##### Input for this task
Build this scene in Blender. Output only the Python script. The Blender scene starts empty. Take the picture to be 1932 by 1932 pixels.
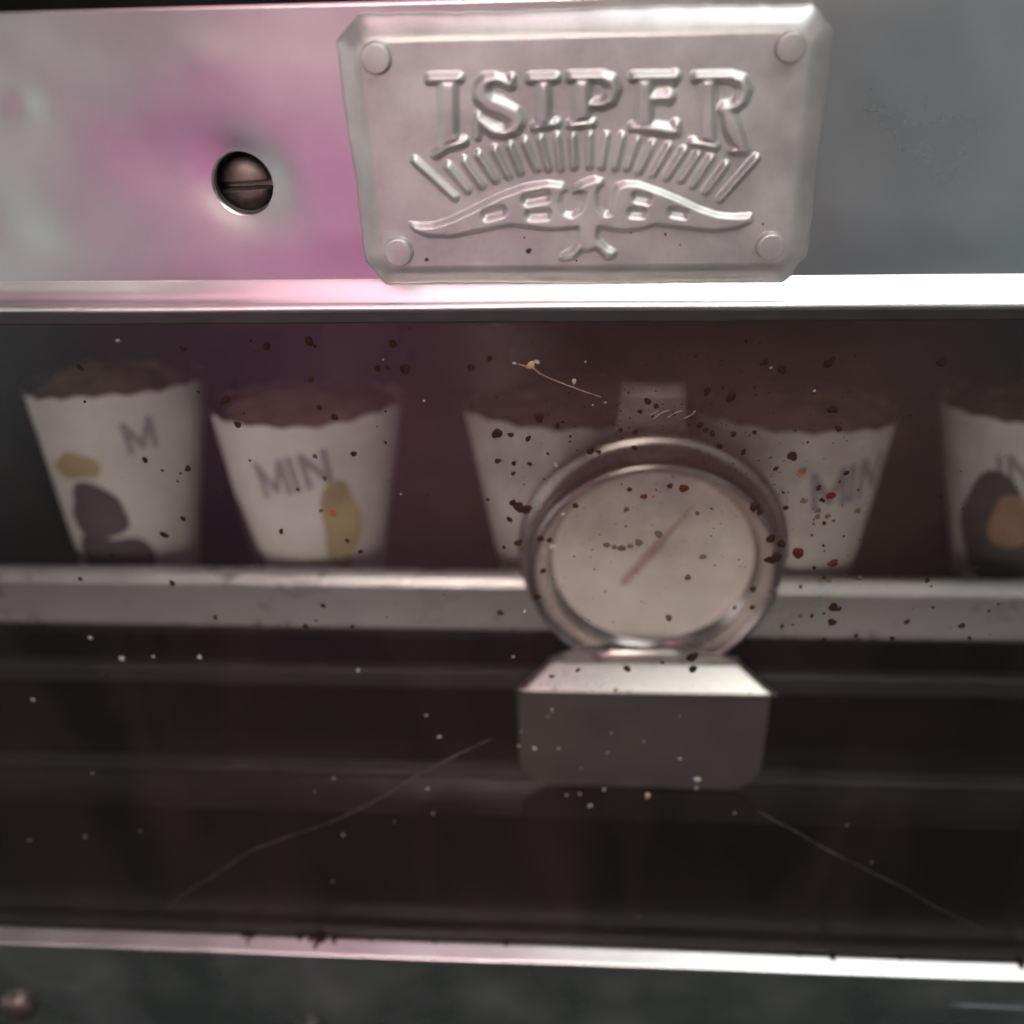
import bpy, bmesh, math, random
import numpy as np
from mathutils import Vector, Matrix

rnd = random.Random(7)
nrs = np.random.RandomState(11)
S = bpy.context.scene
COL = S.collection

# ------------------------------------------------------------------ camera
PITCH, YAW, ROLL, DIST = math.radians(31.054), math.radians(4.584), math.radians(-1.944), 0.18
FPX = 3156.5 * 1932 / 3088          # focal length in the pixels of a 1932 px wide picture
fwd = Vector((-math.sin(YAW) * math.cos(PITCH), math.cos(YAW) * math.cos(PITCH), -math.sin(PITCH)))
r0 = Vector((math.cos(YAW), math.sin(YAW), 0))
u0 = r0.cross(fwd)
RIGHT = r0 * math.cos(ROLL) + u0 * math.sin(ROLL)
UP = -r0 * math.sin(ROLL) + u0 * math.cos(ROLL)
CAM = -fwd * DIST
cd = bpy.data.cameras.new('camera')
cd.sensor_width = 36
cd.lens = 36 * FPX / 1932
cd.clip_start = 0.005
cd.clip_end = 50
cd.dof.use_dof = True
cd.dof.focus_distance = 0.165
cd.dof.aperture_fstop = 11.5
co = bpy.data.objects.new('camera', cd)
COL.objects.link(co)
co.matrix_world = Matrix(((RIGHT.x, UP.x, -fwd.x, CAM.x), (RIGHT.y, UP.y, -fwd.y, CAM.y),
                          (RIGHT.z, UP.z, -fwd.z, CAM.z), (0, 0, 0, 1)))
S.camera = co


def at(u, v, Y=0.0):
    """the point of the vertical plane y=Y that the photograph shows at (u, v) of 1932"""
    d = RIGHT * ((u - 966) / FPX) + UP * ((966 - v) / FPX) + fwd
    return CAM + d * ((Y - CAM.y) / d.y)


# ------------------------------------------------------------------ world, lamps and added fills
W = bpy.data.worlds.new('World')
S.world = W
W.use_nodes = True
W.node_tree.nodes['Background'].inputs[0].default_value = (0.9, 1.0, 0.93, 1)
W.node_tree.nodes['Background'].inputs[1].default_value = 0.036
S.view_settings.view_transform = 'Standard'
S.view_settings.look = 'None'
S.view_settings.exposure = 0
S.view_settings.gamma = 1


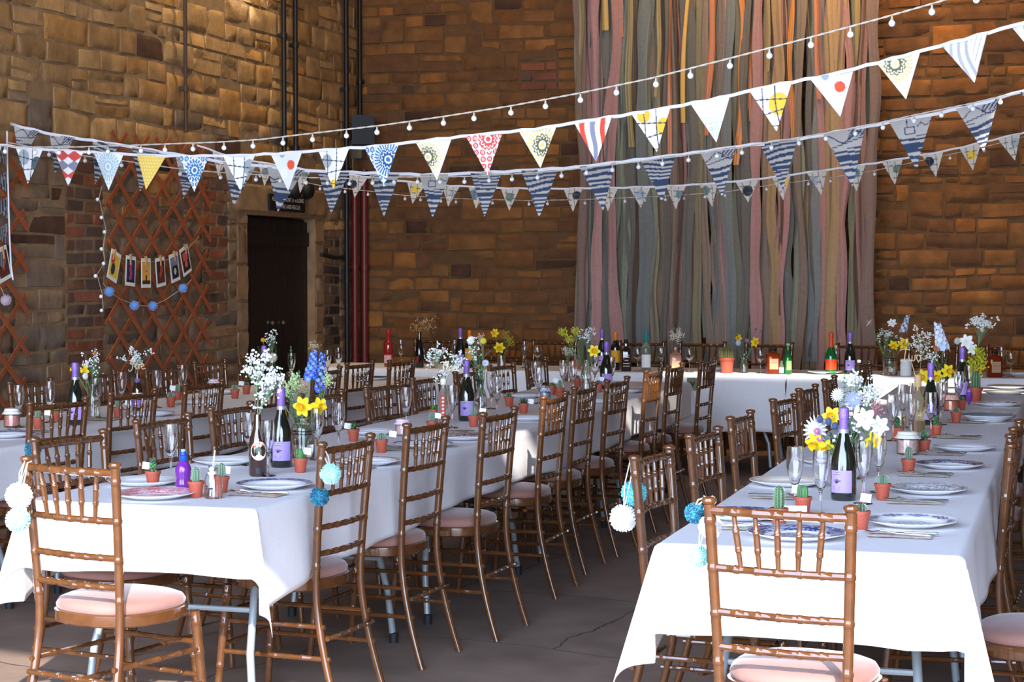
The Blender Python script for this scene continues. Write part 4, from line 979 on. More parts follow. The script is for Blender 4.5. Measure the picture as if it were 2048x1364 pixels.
PRO = [('M', 562, 778, 'large purple-topped sparkling wine bottle nearest the front of the middle table'), ('M', 933, 722, 'purple-topped sparkling wine bottle midway along the middle table'), ('M', 1213, 684, 'purple-topped sparkling wine bottle near the far end of the middle table'), ('R', 1688, 818, 'largest purple-topped sparkling wine bottle, before the right table bouquet'), ('R', 1862, 727, 'purple-topped sparkling wine bottle midway along the right table'), ('R', 1925, 696, 'purple-topped sparkling wine bottle farthest along the right table'), ('L', 150, 727, 'purple-topped sparkling wine bottle on the left table by the trellis'), ('L', 528, 693, 'purple-topped bottle on the left table against the black door')]
for i, (tb, px, py, lb) in enumerate(PRO): inst('pro', prosecco, on(tb, px, py, .317, .045), FRONT+(.25 if i else .3)*(-1 if tb == 'R' else 1), lb, 'purple-topped bottles')
for px, Yh, lb in ((921, 14.15, 'purple-topped bottle beside the orange-capped wine, head table left part'), (1204, 14.25, 'purple-topped bottle beside the yellow-labelled wine, head table'), (1700, 14.1, 'purple-topped bottle right of the orange-necked bottle, head table')):
    inst('pro', prosecco, on('H', px, Yh, 0, .045), FRONT, lb, 'purple-topped bottles')
def bottle(tb, px, py, label, prof, m, parts, h=0, name='bottle', sx_=1, sy_=1, power=None, rz=0, cat='bottle'):
    R_ = max(p[0] for p in prof); loc = on(tb, px, py, h, R_) if tb != 'H' else on('H', px, py, 0, R_)
    o = empty(name, loc, FRONT+rz, label, cat); b = MB(); b.lathe(prof, 28, None, None, sx_, sy_, power); b.build('bottle_body', m, o)
    for (nm, p2, m2) in parts:
        b = MB()
        if nm in ('label', 'strip_label', 'oval_label') and isinstance(p2, tuple) and p2[0] == 'patch': b.add(*cyl_patch(*p2[1:]))
        elif isinstance(p2, tuple) and p2[0] == 'flat': _, w, z0_, z1_, y_ = p2; b.box((0, -y_-.0006, (z0_+z1_)/2), (w, .0012, z1_-z0_))
        else: b.lathe(p2, 24)
        b.build(nm, m2, o, nm not in ('label',))
    return o
WINE = [(0, .004), (.034, 0), (.0368, .006), (.037, .17), (.035, .188), (.026, .205), (.0165, .222), (.0145, .235), (.0142, .298), (0, .30)]
def cap(z0_, z1_, r): return [(r, z0_), (r+.0008, z0_+.001), (r+.0008, z1_-.002), (r-.002, z1_), (0, z1_)]
M_redgl = mat('rosé glass', S(150, 34, 30), .05, coat=1); M_redcap = mat('red foil', S(196, 24, 44), .35)
M_pinklabel = mat('pink label', S(222, 170, 170), .6)
bottle('H', 777, 14.05, 'red rosé bottle with bright red cap at the left end of the head table', WINE, M_redgl, [('cap', cap(.235, .302, .0146), M_redcap), ('label', ('patch', .037, .03, .095, -1.2, .7), M_pinklabel), ('neck_ring', cap(.10, .105, .0372), M_redcap)])
M_blkgl = mat('black glass', S(14, 16, 18), .06, coat=1)
M_tag = mat('red label', S(150, 30, 30), .5)
one = bottle('H', 839, 14.0, 'tall black spirit bottle carrying the One sign and dried spray', [(0, .003), (.034, 0), (.037, .006), (.036, .12), (.030, .17), (.019, .21), (.015, .235), (.0145, .285), (0, .286)], M_blkgl, [('label', ('patch', .0362, .04, .09, -1.1, -.2), M_tag)])
M_orcap = mat('orange foil', S(226, 130, 30), .4); M_yel = mat('yellow label', S(222, 158, 44), .55)
bottle('H', 939, 14.1, 'red wine bottle with orange cap and yellow label, head table left part', WINE, M_blkgl, [('cap', cap(.235, .302, .0146), M_orcap), ('label', ('patch', .037, .06, .155, -1.3, 1.3), M_yel)])
bottle('H', 1231, 14.1, 'red wine bottle with orange cap and yellow label, right of a purple-topped one', WINE, M_blkgl, [('cap', cap(.235, .302, .0146), M_orcap), ('label', ('patch', .037, .06, .155, -1.3, 1.3), M_yel)])
M_whisky = mat('amber spirit glass', S(40, 20, 14), .06, coat=1); M_blklabel = mat('black label', S(26, 24, 26), .5)
jd = bottle('H', 1252, 13.97, 'square dark spirit bottle with black label and clear shoulders, head table', [(0, .002), (.037, 0), (.039, .004), (.039, .155), (.034, .172), (.016, .186), (.0135, .20), (.0135, .225), (0, .226)], M_whisky, [('cap', cap(.213, .246, .015), M_black)], power=6)
b = MB()
for z in (.125, .108, .085, .06, .04): b.box((0, -.0395, z), (.05 if z != .085 else .03, .001, .006))
b.build('label_lines', mat('pale print', S(200, 196, 184), .6), jd, False)
M_aqua = mat('pale green glass', S(190, 210, 186), .04, trans=.85); M_teal = mat('teal foil', S(10, 134, 136), .35)
bottle('H', 1292, 14.0, 'clear white wine bottle with teal cap and white label, head table', WINE, M_aqua, [('cap', cap(.225, .302, .0148), M_teal), ('label', ('patch', .037, .03, .13, -1.2, 1.2), M_white)])
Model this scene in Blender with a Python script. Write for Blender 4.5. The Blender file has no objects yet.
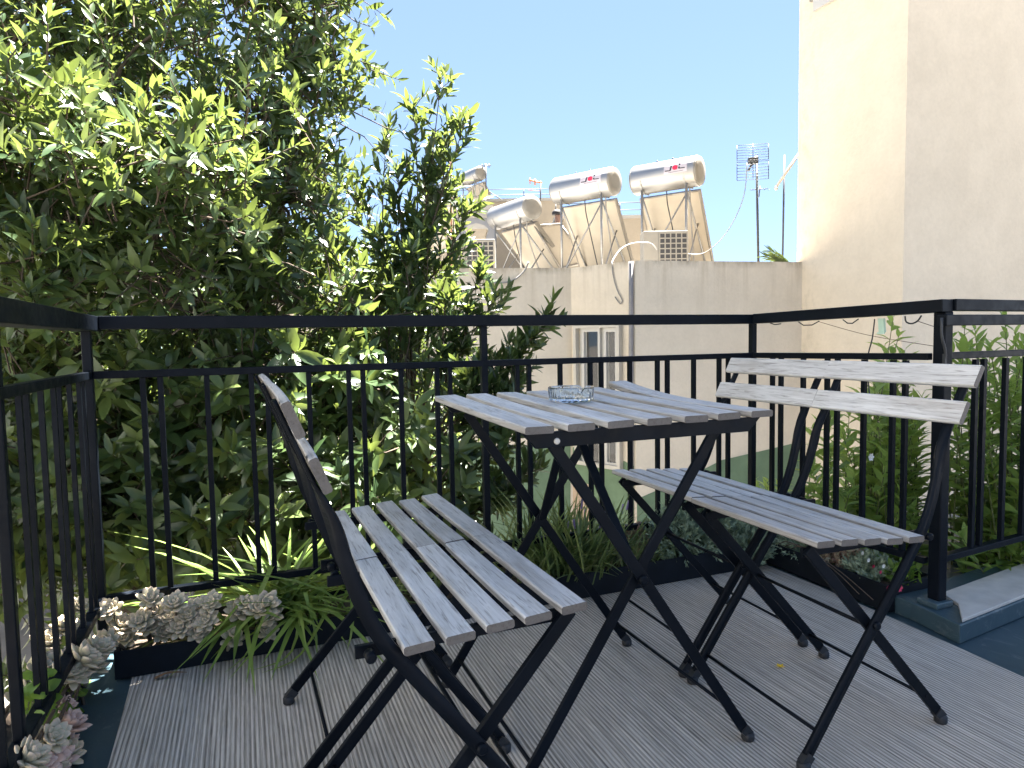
import bpy, bmesh, math, random
import numpy as np
from mathutils import Vector, Matrix, Quaternion
random.seed(7); RNG = np.random.default_rng(11)
PI = math.pi; R = math.radians
scene = bpy.context.scene
COL = scene.collection

# ------------------------------------------------------------------ camera (solved from the furniture and railing)
CAM = Vector((0.3675, -2.0377, 0.8479)); YAW, PITCH, ROLL, FPX = -0.3788, -0.0647, -0.0173, 672.6
FW = Vector((-math.sin(YAW)*math.cos(PITCH), math.cos(YAW)*math.cos(PITCH), math.sin(PITCH)))
RT0 = Vector((math.cos(YAW), math.sin(YAW), 0)); UP0 = RT0.cross(FW)
RT = RT0*math.cos(ROLL) + UP0*math.sin(ROLL); UP = -RT0*math.sin(ROLL) + UP0*math.cos(ROLL)
def sight(x, y): return FW + RT*((x-512)/FPX) - UP*((y-384)/FPX)
def at(x, y, depth): return CAM + sight(x, y)*depth            # survey: a point seen at a pixel, at a known depth
def at_axis(x, y, ax, v):
    d = sight(x, y); return CAM + d*((v-CAM[ax])/d[ax])
def at_wall(x, y, a, b):                                         # on the vertical wall through a, b
    n = Vector((-(b.y-a.y), b.x-a.x, 0)); d = sight(x, y)
    return CAM + d*((a-CAM).dot(n)/d.dot(n))

# ------------------------------------------------------------------ objects
def tag(o, label=None, cat=None, group=None, kind=None):
    if label: o['label'] = label
    if cat: o['category'] = cat
    if group: o['group'] = group
    if kind: o['kind'] = kind
    return o
def thing(name, label, cat, loc=(0,0,0), group=None):
    o = bpy.data.objects.new(name, None); COL.objects.link(o)
    o.empty_display_size = 0.1; o.location = loc; OFF[o.name] = Vector(loc)
    return tag(o, label, cat, group)
OFF = {}
def copy_tree(o, parent=None):
    c = o.copy(); COL.objects.link(c)
    if parent: c.parent = parent
    for ch in list(o.children): copy_tree(ch, c)
    return c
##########
▶ The request: Set down, word for word, the lines from the one holding "Model this scene" through the one holding "COL = scene.collection". Skip the pictures.

▶ Result:
Model this scene in Blender with a Python script. Write for Blender 4.5. The Blender file has no objects yet.
import bpy, bmesh, math, random
import numpy as np
from mathutils import Vector, Matrix, Quaternion
random.seed(7); RNG = np.random.default_rng(11)
PI = math.pi; R = math.radians
scene = bpy.context.scene
COL = scene.collection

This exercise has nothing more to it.